Pep Guardiola didn’t have much of a problem implementing the possession-based football at Barcelona and getting immediate fantastic results with it. In Spain coaches teach kids that having the ball at their feet is the most important weapon to destroy the opponent, so Pep and his players were ready to succeed with this style.
At Bayern Munich they tend to have the ball as much as they can. Louis van Gaal and Juup Heynckes shaped a team that craves possession as much as Barcelona did and that’s why Guardiola easily improved his predecessors work until creating an almost-perfect football team.
But England is different and Pep knows it. Defending long balls, set pieces and throw-ins is something he was not very used to doing in his previous two clubs, but has been forced to in this “special” league where he is managing right now.
So it is the way you attack and the amount of players you commit in the process. If we look back 30 years we find that the most successful method in the Premier League was that relentless offensive style that crowned Manchester United and Sir Alex Ferguson as the Kings of England.
After a tough first season, where the defensive approach nor the possession-based football worked for Pep in the Premier League and the Champions League, he realised something needed to be changed. He is a very offensive manager and the solution would be found accordingly.
The tiki-taka has been modified to a more vertical style, where penetration from outside and surgical passes to the wingers create tons of chances per game. Pep has managed his players to polish their quick thinking and quick decision making, combining this with very fast footballers who can all finish plays with the same quality Agüero does.

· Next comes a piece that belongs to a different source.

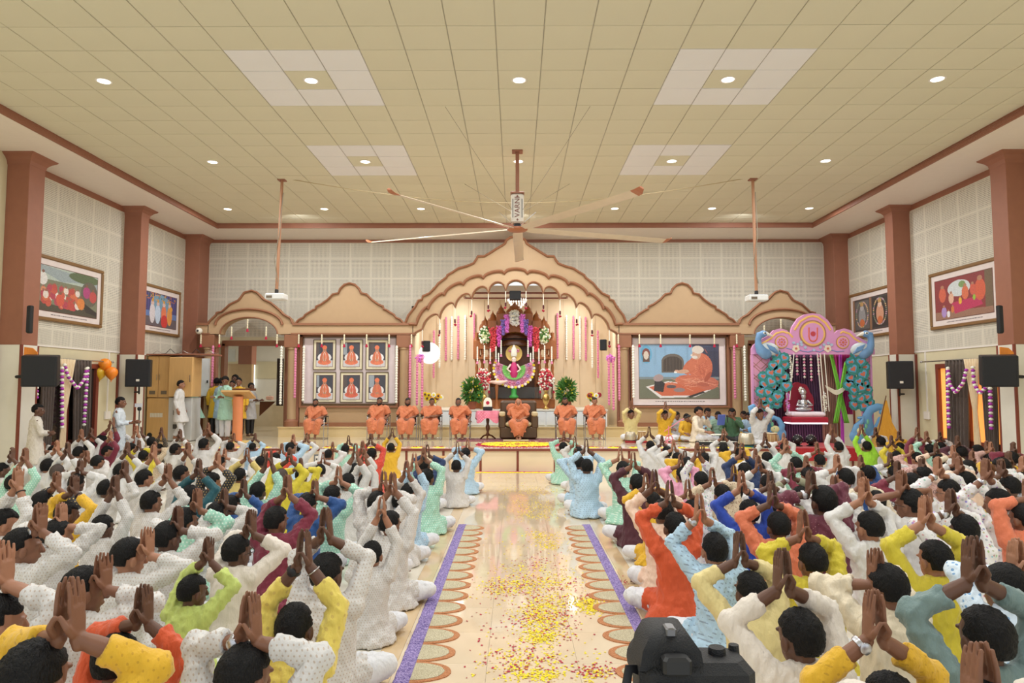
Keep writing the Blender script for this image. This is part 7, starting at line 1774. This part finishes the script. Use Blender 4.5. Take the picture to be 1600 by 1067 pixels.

Guardiola could have mastered a different style, like Mourinho’s Chelsea in 2014-2015, or the Manchester City that won the title under Roberto Mancini in 2012 and Manuel Pellegrini in 2014, but he proved he is smart enough to create one himself. After 14 league matches, 13 victories, 44 goals scored and eight conceded, Manchester City is the most entertaining team in the continent. And the most effective one.
Cultural learnings, to adapt to where you are in every moment, are fundamental for a manager to achieve success everywhere he goes. Even more if you are a foreign manager who lands in a “special” league like England’s. Guardiola stayed true to himself, created an approach that fits his players and resembles the one that kept the red half of the city winning title after title for two decades, the Ferguson way.